Unlisted fixed income securities (SSDS-eligible)

Pursuant to Sections 140 (1), 143 and 144 of the Financial Services Act 2013, BNM has issued the Policy Document on Repurchase Agreement Transactions which imposes an obligation on participants that are licensed banks and licensed investment banks in Malaysia:

  • to report their REPO transactions involving unlisted fixed income securities (SSDS-eligible) to the Bursa Malaysia Electronic Trading Platform; and
  • to disclose the details of their REPO transactions involving unlisted fixed income securities (SSDS-eligible) in BNM’s Statistical Mart for Analysis and Reporting (STATsmart).

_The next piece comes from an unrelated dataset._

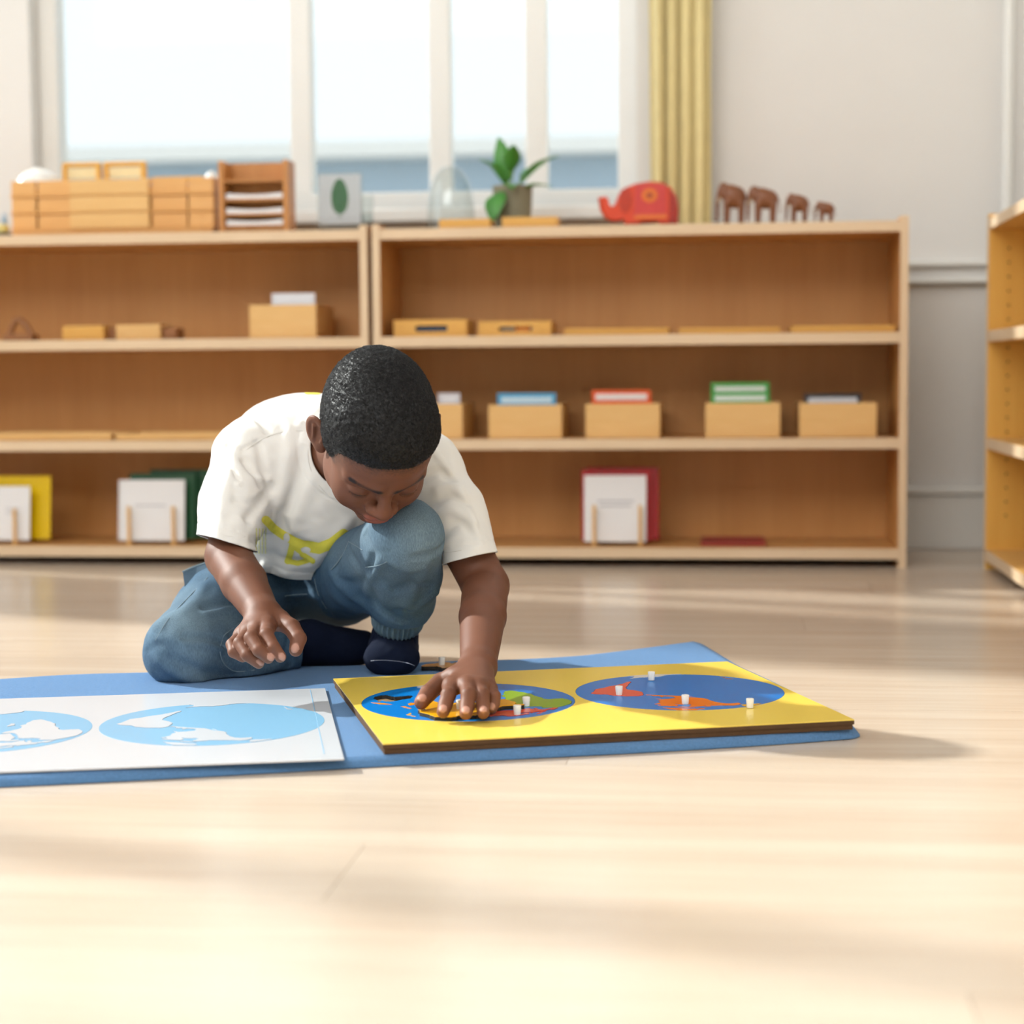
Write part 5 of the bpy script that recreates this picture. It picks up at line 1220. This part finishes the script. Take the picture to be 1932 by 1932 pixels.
MB().tube(off_surface(sock_l, line3(sock_l, [(686, 1254), (700, 1247), (730, 1246), (760, 1249), (782, 1256), (791, 1266)], 4), .0), .0006, 5).build('toe_seam', plain('grey_thread', '7c7f8c', .9), None, True).parent = sk
def sock_r(p):
    d = chain(p, [P(520, 1222, 2.71), P(585, 1214, 2.735), P(640, 1224, 2.75), P(682, 1221, 2.755)], [.030, .032, .028, .026], .02)
    return np.maximum(d - .0006 * hashnoise(p, 120, 4), .0015 - p[:, 2])
vs, fs_ = sdf_mesh(sock_r, (-.42, 2.62, -.005), (-.15, 2.86, .16), .0025)
np_mesh('sock', vs, fs_, M_SOCK, person)

# printed emblem on the chest: yellow strokes lying on the cloth
def subdiv(v, f_):
    e_ = np.sort(np.concatenate([f_[:, [0, 1]], f_[:, [1, 2]], f_[:, [2, 0]]]), 1); u, inv = np.unique(e_, axis=0, return_inverse=True); inv = inv.reshape(-1)
    m = len(v) + inv; n = len(f_); a, b, c = m[:n], m[n:2 * n], m[2 * n:]
    return np.concatenate([v, (v[u[:, 0]] + v[u[:, 1]]) / 2]), np.concatenate([np.stack(q, 1) for q in ((f_[:, 0], a, c), (a, f_[:, 1], b), (c, b, f_[:, 2]), (a, b, c))])
def to_px(p):
    r = p - CO; c, s = math.cos(PIT), math.sin(PIT); zc = r[:, 1] * c - r[:, 2] * s; yc = -r[:, 2] * c - r[:, 1] * s
    u, v = FPX * r[:, 0] / zc, FPX * yc / zc; cr, sr = math.cos(ROLL), math.sin(ROLL); return np.stack([966 + u * cr - v * sr, 966 + u * sr + v * cr], 1)
def seg2(p, a, b): 
    a, b = np.array(a, float), np.array(b, float); t = np.clip(((p - a) @ (b - a)) / ((b - a) @ (b - a)), 0, 1); return np.linalg.norm(p - a - t[:, None] * (b - a), axis=1)
STROKES = [([(501, 981), (517, 997), (536, 1010), (556, 1021), (580, 1030)], 8), ([(580, 1030), (602, 1034), (626, 1025), (648, 1008)], 10.5), ([(553, 1022), (548, 1044), (543, 1058)], 6), ([(543, 1058), (562, 1062), (582, 1056)], 5), ([(556, 1030), (570, 1045), (590, 1058)], 5), ([(560, 1030), (572, 1024), (590, 1026)], 5)]
HOLES = [((541, 1014), 6, 9), ((577, 1037), 9, 6), ((560, 1049), 6, 7)]
def print_g(px_):
    d = np.min([seg2(px_, a, b) - w for L, w in STROKES for a, b in zip(L[:-1], L[1:])], 0)
    for c, rx, ry in HOLES: d = np.maximum(d, (1 - np.sqrt(((px_[:, 0] - c[0]) / rx) ** 2 + ((px_[:, 1] - c[1]) / ry) ** 2)) * min(rx, ry))
    return d
def dash_g(px_):
    d = np.full(len(px_), 99.)
    for x in (483, 489, 495, 501):
        for y in range(998, 1046, 8): d = np.minimum(d, seg2(px_, (x, y), (x + .5, y + 5)) - 1.3)
    return d
M_YPRINT = plain('yellow_print', 'e8df52', .8, .06, 200); M_YPALE = plain('pale_yellow_print', 'e2e0a0', .85, .05, 200)
for nm, fn, box_, mt_ in (('chest_print', print_g, (485, 665, 960, 1075), M_YPRINT), ('print_dashes', dash_g, (478, 508, 990, 1052), M_YPALE), ('shoulder_print', lambda q: seg2(q, (578, 741), (601, 741)) - 3.5, (565, 606, 734, 750), M_YPRINT)):
    px_ = to_px(sv2[sf2].mean(1)); sel = (px_[:, 0] > box_[0]) & (px_[:, 0] < box_[1]) & (px_[:, 1] > box_[2]) & (px_[:, 1] < box_[3]) & (sv2[sf2].mean(1)[:, 1] < 2.80)
    if not sel.any(): continue
    u, inv = np.unique(sf2[sel], return_inverse=True); v_, f_ = sv2[u], inv.reshape(-1, 3)
    for _ in range(2): v_, f_ = subdiv(v_, f_)
    v_, f_ = clip(v_, f_, -fn(to_px(v_)))
    if len(f_) == 0: continue
    eps = 1e-3; gr_ = np.stack([shirt_base(v_ + dv) - shirt_base(v_ - dv) for dv in np.eye(3) * eps], 1); gr_ /= np.linalg.norm(gr_, axis=1, keepdims=True) + 1e-9
    po = np_mesh(nm, v_ + gr_ * .0007, f_, mt_, None); po.parent = shirt_o

# stitched seams of the T-shirt
M_SSEAM = plain('shirt_seam', 'd8d5cf', .9)
for ln_ in ([(592, 822), (581, 850), (586, 885), (604, 918), (630, 943), (655, 956)], [(379, 984), (400, 1001), (430, 1012), (463, 1013)], [(838, 1043), (870, 1038), (918, 1022)], [(572, 813), (535, 815), (500, 826), (466, 848)]):
    L = line3(shirt, ln_, 4); MB().tube(off_surface(shirt, L, .0001), .00045, 5).build('seam', M_SSEAM, None, True).parent = shirt_o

The report of the REPO transactions to the Bursa Malaysia Electronic Trading Platform is to be submitted within 10 minutes of the transaction and must include the information below:

  • Details of the underlying securities, such as the name, ISIN and quantity;
  • The start date and end date of the REPO transaction;
  • The REPO rate;
  • The price of the securities; and
  • The margin applied by the dealer to the REPO amount.

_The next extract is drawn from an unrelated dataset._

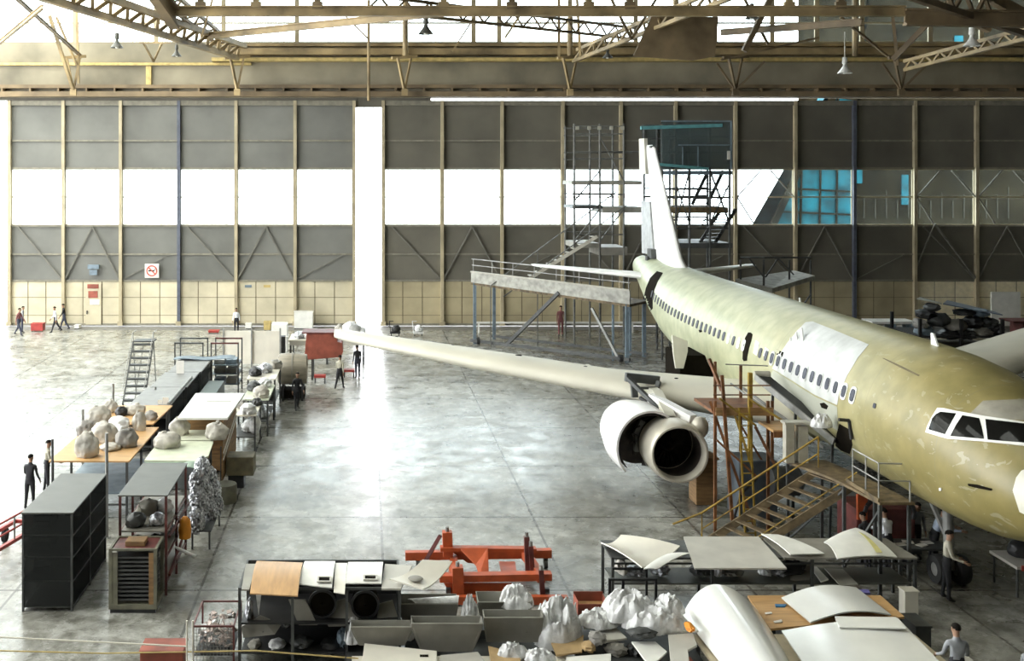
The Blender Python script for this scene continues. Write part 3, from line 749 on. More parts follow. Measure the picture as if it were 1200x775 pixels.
# tail
HS = [(0.2,32.6,5.15,3.3,.12),(1.2,33.2,5.25,2.9,.11),(6.1,36.1,5.55,1.35,.10),(6.25,36.4,5.56,1.0,.08)]
for sd in (1, -1): jet.part('tailplane', wing_mb(HS, sd), 'white_paint' if sd == 1 else 'primer_pale', smooth=True)
def fin_mb(secs, dy=0):
    mb = MB(); rings = []
    for (z, l, c, t) in secs: rings.append([A(l+dx, dz*1.0+dy, z) for dx, dz in foil(c, t)])
    n = len(rings[0]); vs_ = [p for r_ in rings for p in r_]; fs_ = []
    for k in range(len(rings)-1):
        for i in range(n): fs_.append((k*n+i, (k+1)*n+i, (k+1)*n+(i+1)%n, k*n+(i+1)%n))
    fs_ += [tuple(range(n)), tuple(range(len(rings)*n-1, (len(rings)-1)*n-1, -1))]
    mb.add(vs_, fs_); return mb
jet.part('fin', fin_mb([(5.5,27.2,6.6,.11),(5.95,28.6,5.4,.115),(6.5,29.6,4.7,.12),(10.0,32.5,2.8,.12),(12.1,34.3,1.75,.12),(12.3,34.9,1.1,.1)]), 'white_paint', smooth=True)
rd = fin_mb([(6.0,0,1.9,.10),(9.0,0,1.45,.10),(12.4,0,.9,.12)])
# rudder hinged along the fin's rear spar, swung to starboard
def rud(secs, nm, m, lb=None):
    rm = MB(); rings = []
    for z, l0, c in secs:
        ang = R(9); rings += [[A(l0+x_*c*math.cos(ang), x_*c*math.sin(ang)+t_, z) for x_, t_ in ((0,.09),(.5,.07),(1,.01),(1,-.01),(.5,-.07),(0,-.09))]]
    n_ = len(rings); vs_ = [p for r_ in rings for p in r_]; fs_ = [(k*6+i,(k+1)*6+i,(k+1)*6+(i+1)%6,k*6+(i+1)%6) for k in range(n_-1) for i in range(6)]+[tuple(range(6)),tuple(range(n_*6-1,n_*6-7,-1))]
    rm.add(vs_, fs_); jet.part(nm, rm, m, label=lb)
rud(((10.7,35.9,1.0),(12.7,36.2,.9)), 'rudder', 'primer_pale', 'upper end of the rudder, standing clear of the fin')
rud(((6.3,34.3,1.7),(9.2,35.1,1.3)), 'rudder', mat('rudder_grey',(.36,.37,.37),.5), 'grey lower part of the rudder')
jet.part('rudder_hinge', MB().box(AX-.12, AX+.1, AY+34.6, AY+35.0, 12.15, 12.5).box(AX-.1, AX+.1, AY+33.9, AY+34.3, 9.0, 9.9), 'dark_steel')
jet.part('tail_equipment', MB().box(AX-.35, AX+.15, AY+33.8, AY+34.6, 6.4, 6.9).box(AX-.45, AX-.1, AY+34.2, AY+34.6, 5.9, 6.5), 'dark_steel')
# engine -------------------------------------------------------
EX, EY, EZ = AX-5.67, AY+10.85, 2.07
nac = jet.part('engine_inlet', MB().lathe([(.80,.8),(.79,.5),(.79,.3),(.80,.12),(.84,.0),(.89,.0),(.935,.08),(.965,.25),(.985,.5),(.985,.8),(.80,.8)], (EX, EY, EZ), 'Y', 56), 'nacelle_lip', smooth=True, label='bare inlet ring of the opened engine')
jet.part('inlet_duct', MB().lathe([(.785,.36),(.79,.75),(.83,1.6),(.8,1.62)], (EX, EY, EZ), 'Y', 48), 'engine_dark', nac, smooth=True)
fb = MB()
for k in range(24):
    t = 2*math.pi*k/24; d = Vector((math.cos(t),0,math.sin(t))); e = Vector((-math.sin(t),0,math.cos(t)))
    c = Vector((EX,EY+1.35,EZ)); fb.add([c+d*.22-e*.03, c+d*.22+e*.05+Vector((0,.12,0)), c+d*.83+e*.10+Vector((0,.16,0)), c+d*.83-e*.06, c+d*.22-e*.03+Vector((0,.02,0)), c+d*.22+e*.05+Vector((0,.14,0)), c+d*.83+e*.10+Vector((0,.18,0)), c+d*.83-e*.06+Vector((0,.02,0))], [(0,1,2,3),(7,6,5,4),(0,4,5,1),(1,5,6,2),(2,6,7,3),(3,7,4,0)])
jet.part('fan', fb, 'engine_dark', nac)
jet.part('spinner', MB().lathe([(.001,.85),(.12,1.0),(.22,1.25),(.24,1.5),(.001,1.52)], (EX,EY,EZ), 'Y', 24), 'engine_dark', nac, smooth=True)
core = MB().lathe([(.92,1.35),(.92,1.9),(.72,2.0),(.62,3.2),(.70,3.9),(.45,4.8),(.1,4.85)], (EX,EY,EZ), 'Y', 40)
rnd = random.Random(4)
for k in range(26):
    t = rnd.uniform(0, 2*math.pi); y0 = rnd.uniform(1.2,2.6); r_ = .78 if y0 > 1.95 else 1.05
    a = Vector((EX+r_*math.cos(t), EY+y0, EZ+r_*math.sin(t))); t2 = t+rnd.uniform(-.7,.7)
    b = Vector((EX+r_*math.cos(t2), EY+y0+rnd.uniform(.1,.8), EZ+r_*math.sin(t2))); core.tube(a, b, .025, n=6)
for k in range(9):
    t = rnd.uniform(2.0, 4.2); core.obox((EX+.95*math.cos(t), EY+2.3+rnd.uniform(-.3,.6), EZ+.95*math.sin(t)), (.22,.34,.2), rz=rnd.uniform(0,2))
jet.part('engine_core', core, 'engine_dark', nac, smooth=False)
jet.part('fan_case', MB().lathe([(.80,.82),(.96,.82),(.96,1.35),(.80,1.35)], (EX,EY,EZ), 'Y', 40), 'nacelle_lip', nac, smooth=True)
jet.part('duct_fittings', MB().obox((EX-.78,EY+1.7,EZ+.42),(.35,.2,.5),ry=.5).obox((EX-.85,EY+1.8,EZ-.1),(.25,.2,.55),ry=.1).tube((EX-1.0,EY+1.9,EZ+.2),(EX-.7,EY+1.2,EZ-.7),.05), 'grey_steel', nac)
# opened cowl: half shell swung out to starboard
def cowl(u, v):   # u around, v along
    t = R(-58)+u*R(205); r = 1.20-.10*(1-v)**2
    c = Vector((EX-1.62, EY+2.35, EZ+.42)); ax_ = Vector((-.22,1,.03)).normalized(); sx = ax_.cross(Vector((0,0,1))).normalized(); sz = sx.cross(ax_)
    return c + ax_*((v-.28)*2.75) + (sx*math.cos(t)+sz*math.sin(t))*r*(1-.22*max(0,v-.5)*2)
cowl_l = lambda u, v: (lambda t, r, c, ax_: c+ax_*((v-.15)*2.6)+(Vector((1,.2,0)).normalized()*math.cos(t)+Vector((0,0,1))*math.sin(t))*r*(1-.25*max(0,v-.55)*2))(R(50)+u*R(172), 1.10, Vector((9.16, 34.3, 2.12)), Vector((-.07,1,.02)).normalized())
jet.part('engine_cowl', MB().sheet(cowl_l, 36, 14, .07), 'nacelle_white', nac, smooth=True, label='white cowl shell swung open beside the engine')
lin = lambda u, v: (lambda t, r, c, ax_: c+ax_*((v-.15)*2.4)+(Vector((1,.2,0)).normalized()*math.cos(t)+Vector((0,0,1))*math.sin(t))*r*(1-.25*max(0,v-.55)*2))(R(52)+u*R(168), 1.01, Vector((9.16, 34.33, 2.12)), Vector((-.07,1,.02)).normalized())
jet.part('cowl_lining', MB().sheet(lin, 30, 8, .02), 'engine_dark', nac, smooth=True)
jet.part('cowl_dark_disc', MB().tube((9.12,35.4,2.12),(9.12,35.46,2.12),.96,n=36), 'engine_dark', nac)  # added dark disc standing in for the dark inside of the cowl
# pylon
py_ = MB()
top = A(14.6, 5.75, 3.05); py_.prism([(EX+.16,EY+1.0,EZ+1.0),(EX+.16,EY+2.4,EZ+.95),(EX+.16,EY+4.9,EZ+1.0),(EX+.16,EY+4.4,EZ+1.45),(EX+.16,EY+2.6,EZ+1.5)], (-.32,0,0))
pl_ = jet.part('pylon', py_, 'primer_pale')
st = MB(); a = PY(760,458,36.5); 
st.beam(PY(763,466,35.6), PY(812,492,34.0), .30, .30)
jet.part('pylon_fairing', st, 'nacelle_white', pl_)
st = MB(); st.beam(PY(733,442,36.6), PY(772,446,36.8), .16, .3); st.beam(PY(742,446,36.4), PY(744,466,36.3), .2); st.beam(PY(772,447,36.6), PY(768,466,36.4), .14); st.beam(PY(735,443,36.4), PY(786,492,34.6), .13); st.beam(PY(748,455,36.2), PY(772,455,36.4), .08); st.beam(PY(750,466,36.2), PY(800,503,34.2), .09)
jet.part('hoist_frame', st, 'dark_steel', pl_)
jet.part('hinge_knuckle', MB().blob(PY(820,501,33.8), (.30,.30,.36), 3, .1, 1, 2, False), 'nacelle_lip', pl_, smooth=True)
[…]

The disclosure of the details of the REPO transactions to BNM’s STATsmart is to be submitted, using the appropriate disclosure template from BNM, within 21 days after the end of each reporting month.

Sanctions

When a participant fails to comply with the reporting and/or disclosure requirements of REPO transactions on unlisted fixed income securities (SSDS-eligible), under Section 140 (5) of the Financial Services Act 2013, BNM is conferred the power to take one or more of the actions stipulated in 234 (3) of the same Act. This may include, but is not limited to:

  • making an order in writing requiring the person in breach:
    • to comply with; or 
    • to do or not to do any act in order to ensure compliance;
  • imposing a monetary penalty:
    • not exceeding MYR 5 million, in the case of a breach that is committed by a body corporate or unincorporated; or MYR 1 million in the case of a breach that is committed by any individual, as the case may be;
    • which shall not exceed three times the gross amount of pecuniary gain made or loss avoided by such person as a result of the breach; or
    • which shall not exceed three times the amount of money which is the subject matter of the breach,

whichever is greater for each breach or failure to comply;

  • reprimand in writing the person in breach or require the person in breach to issue a public statement in relation to such breach, if it is in the opinion of BNM that such breach is relevant for the information of the general public;
  • make an order in writing requiring the person in breach to take such steps as BNM may direct to mitigate the effect of such breach; or
  • make an order in writing requiring an authorised person, an operator of a designated payment system, a registered person or a market participant to remedy the breach including making restitution to any other person aggrieved by such breach.

Additionally, under Section 143 (8) of the Financial Services Act 2013, it is an offence to make or authorise the making of a statement that a person knows is false or misleading and that person may be liable, upon conviction, to imprisonment for a term not exceeding eight years or to a fine not exceeding MYR 25 million or both.